Leonie Weber
May-June 2009
About the Artist:
Leonie Weber was born in Heidelberg, Germany in 1974. She earned her german art school degree from the Bauhaus-University Weimar (BUW) in 1999 and received a BUW fellowship for a guest semester at the School of the Art Institute of Chicago in 2000. She has exhibited her work at venues such as 5räume (2009) in Ludwigsburg, Schalter (2008) and Kunstraum Kreuzberg (2002/2004) in Berlin, the New Museum (2005) and the K&K Center for Art and Fashion (2007) in Weimar, and ThreeWalls (2004) in Chicago. Since 1999 she has curated and organized a number of independent exhibition series and projects. Between 2001 and 2004 she helped to develop the Public Art and New Artistic Strategies MFA program at BUW. In 2008, she was awarded the annual fellowship of the Baden-Wurttemberg Foundation for Art. She lives in Karlsruhe.
Project Description:
The video “Hello Goodbye” was conceived and filmed during my six week residency at Sculpture Space. It consists of 12 short scenes, staged and filmed at different locations throughout the city and performed by lay actions, most of whom are Utica residents. The themes depicted are varied and seem random to a certain degree. My motivation was to create a portrait of Utica through seemingly marginal situations that resonate beyond their immediate actions and dialogue.

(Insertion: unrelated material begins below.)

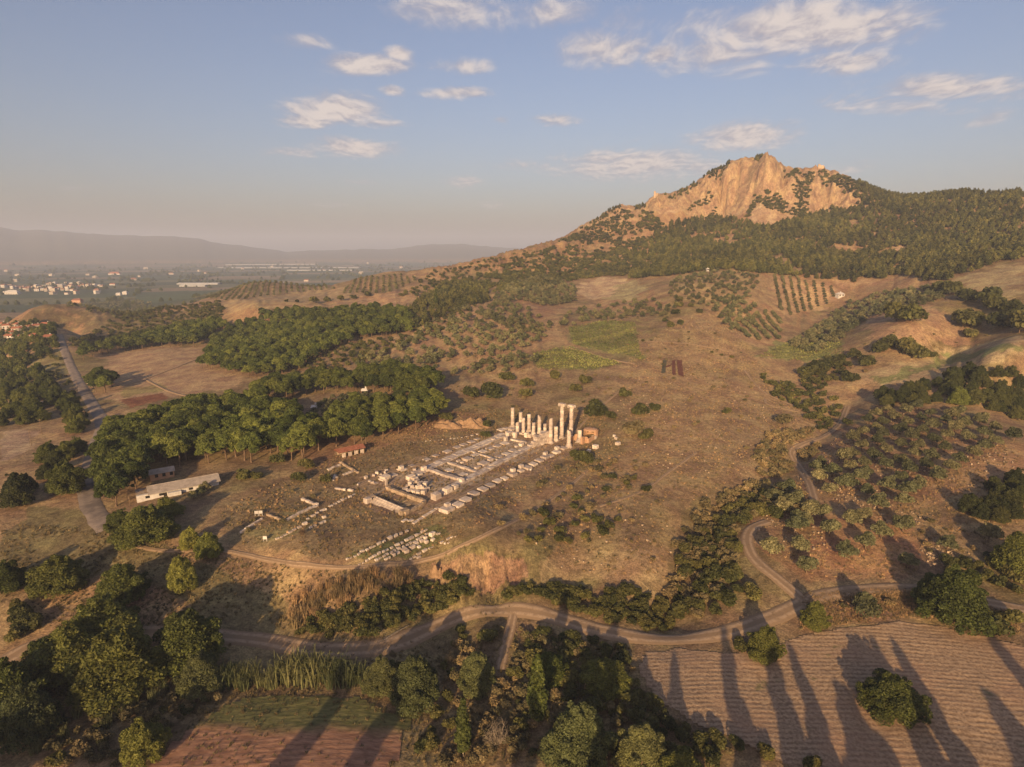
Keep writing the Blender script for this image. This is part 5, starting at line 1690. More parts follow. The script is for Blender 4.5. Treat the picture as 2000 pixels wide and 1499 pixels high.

I gathered material for the scenes by talking with, and even more importantly, listening to people in Utica. I collected stories I was told and snippets of conversations I had overheard and then edited, supplemented, and combined this material to form12 short episodes. The scenes were realized in collaboration with the people who performed them; their interpretations of the situations, their ideas for settings, and their personalities crucially impacted the staging.
In collaborating with lay actors, I was interested in exploring how people can understand the unfamiliar worries and concerns of others. I see this short film both as an invitation to relate to one another and as an expression of my own fondness for the people I met in Utica.